Tuesday, August 2, 2011

Mind is Moving

Meditation for Wednesday, August 3: Let others renew you.

On my 6-mile run this morning, I met a die-hard runner with stringy hair in his late 50s-early 60s who had a very compelling, Easy Rider/Jesus look about him. As he passed by, he told me to lower my arms a bit, saying it would make things easier. He looked strong and fast (in addition to the Dennis Hopper-Jesus thing), so I did what he said. Instantly, my shoulders felt lighter and my chest opened up, allowing me to take deeper breaths. From taking his advice, I gained renewed energy.

As much as I enjoy the solitude of running, I needed this human interaction to help me improve. I may have figured it out eventually, but the change made such a difference in my running experience that I am very glad he found me when he did.

Renewal comes in many forms, and it's often unexpected. Sometimes, all that is required is a minor adjustment like moving your arms. However, it is possible to look at it another way. I'm reminded of a Zen Buddhist koan:
Two monks were arguing about a flag. One said: `The flag is moving.' The other said: `The wind is moving.'
The sixth patriarch happened to be passing by. He told them: `Not the wind, not the flag; mind is moving.'
Rather than my arms being the most significant factor in causing the change, a Zen analysis might be that my mind's opening to the master's advice is what made the difference.

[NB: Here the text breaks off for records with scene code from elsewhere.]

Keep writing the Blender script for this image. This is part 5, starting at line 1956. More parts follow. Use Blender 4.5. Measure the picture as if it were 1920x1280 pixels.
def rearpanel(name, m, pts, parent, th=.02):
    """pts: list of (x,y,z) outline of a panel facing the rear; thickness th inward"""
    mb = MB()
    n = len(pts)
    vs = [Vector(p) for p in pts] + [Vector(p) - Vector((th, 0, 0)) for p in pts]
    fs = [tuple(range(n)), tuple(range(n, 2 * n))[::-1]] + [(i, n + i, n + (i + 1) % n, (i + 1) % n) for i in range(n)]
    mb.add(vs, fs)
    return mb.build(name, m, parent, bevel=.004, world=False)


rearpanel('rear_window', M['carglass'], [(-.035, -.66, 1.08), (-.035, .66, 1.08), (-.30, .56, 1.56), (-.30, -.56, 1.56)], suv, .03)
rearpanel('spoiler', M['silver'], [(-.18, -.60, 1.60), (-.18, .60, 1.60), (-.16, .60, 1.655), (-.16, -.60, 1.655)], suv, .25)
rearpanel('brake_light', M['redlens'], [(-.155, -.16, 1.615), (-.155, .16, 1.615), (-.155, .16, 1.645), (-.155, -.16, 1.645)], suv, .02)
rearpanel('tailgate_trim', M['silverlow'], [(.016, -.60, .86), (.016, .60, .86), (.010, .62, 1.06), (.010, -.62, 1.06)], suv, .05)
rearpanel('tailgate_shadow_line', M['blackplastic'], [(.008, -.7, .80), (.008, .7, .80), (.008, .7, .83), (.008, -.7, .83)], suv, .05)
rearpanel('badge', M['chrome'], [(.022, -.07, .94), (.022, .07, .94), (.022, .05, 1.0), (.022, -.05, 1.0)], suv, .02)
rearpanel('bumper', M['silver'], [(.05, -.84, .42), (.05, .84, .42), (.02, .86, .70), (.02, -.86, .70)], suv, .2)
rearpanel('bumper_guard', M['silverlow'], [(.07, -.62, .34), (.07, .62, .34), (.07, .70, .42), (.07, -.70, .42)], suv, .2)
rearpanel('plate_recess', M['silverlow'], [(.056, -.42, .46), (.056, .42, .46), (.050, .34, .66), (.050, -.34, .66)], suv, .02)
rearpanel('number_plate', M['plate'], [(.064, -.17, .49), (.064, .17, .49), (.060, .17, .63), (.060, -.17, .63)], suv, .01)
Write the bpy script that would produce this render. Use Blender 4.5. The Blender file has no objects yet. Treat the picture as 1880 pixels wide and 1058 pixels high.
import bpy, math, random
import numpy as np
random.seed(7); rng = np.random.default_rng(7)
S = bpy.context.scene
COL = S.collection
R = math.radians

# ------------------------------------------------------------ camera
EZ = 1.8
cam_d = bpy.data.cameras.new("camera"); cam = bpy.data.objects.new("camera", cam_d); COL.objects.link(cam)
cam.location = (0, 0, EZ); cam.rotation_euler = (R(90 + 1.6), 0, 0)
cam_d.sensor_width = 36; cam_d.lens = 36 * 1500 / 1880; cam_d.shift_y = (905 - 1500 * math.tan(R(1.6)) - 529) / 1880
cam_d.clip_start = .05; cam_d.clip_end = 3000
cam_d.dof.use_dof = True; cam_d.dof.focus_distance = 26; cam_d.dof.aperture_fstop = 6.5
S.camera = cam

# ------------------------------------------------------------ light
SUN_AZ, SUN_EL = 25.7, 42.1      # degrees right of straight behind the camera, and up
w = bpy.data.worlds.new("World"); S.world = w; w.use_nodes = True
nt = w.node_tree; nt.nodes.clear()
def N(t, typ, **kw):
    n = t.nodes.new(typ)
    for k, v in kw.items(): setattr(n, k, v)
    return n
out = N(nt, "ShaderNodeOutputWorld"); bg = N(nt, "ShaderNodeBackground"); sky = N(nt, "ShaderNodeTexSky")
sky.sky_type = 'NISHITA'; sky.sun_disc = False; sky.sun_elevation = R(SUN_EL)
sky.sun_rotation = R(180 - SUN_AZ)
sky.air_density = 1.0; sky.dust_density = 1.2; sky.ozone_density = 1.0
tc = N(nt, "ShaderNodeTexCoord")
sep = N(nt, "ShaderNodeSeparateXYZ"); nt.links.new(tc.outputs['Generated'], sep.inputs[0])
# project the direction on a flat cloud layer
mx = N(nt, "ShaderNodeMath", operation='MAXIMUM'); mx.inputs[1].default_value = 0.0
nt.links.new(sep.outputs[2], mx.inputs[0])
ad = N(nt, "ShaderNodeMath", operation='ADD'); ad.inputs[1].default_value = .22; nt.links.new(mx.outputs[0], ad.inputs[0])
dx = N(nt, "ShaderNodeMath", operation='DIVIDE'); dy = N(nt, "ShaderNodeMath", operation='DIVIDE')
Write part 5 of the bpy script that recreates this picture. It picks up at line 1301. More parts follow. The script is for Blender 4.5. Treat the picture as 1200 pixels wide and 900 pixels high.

We have to empty ourselves a little in order to receive the words of someone else, but that's a good thing. We know from the Tao Te Ching that it is the emptiness inside that makes the pot useful.

Here's a poem about emptiness, and what it means to hold it, by Jane Hirschfeld:

"A Hand"

A hand is not four fingers and a thumb.

Nor is it palm and knuckles,
not ligaments or the fat's yellow pillow,
not tendons, star of the wristbone, meander of veins.

A hand is not the thick thatch of its lines
with their infinite dramas,
nor what it has written,
not on the page,
not on the ecstatic body.

Nor is the hand its meadows of holding, of shaping—
not sponge of rising yeast-bread,
not rotor pin's smoothness,
not ink.

The maple's green hands do not cup
the proliferant rain.
What empties itself falls into the place that is open.

A hand turned upward holds only a single, transparent question.

Unanswerable, humming like bees, it rises, swarms, departs.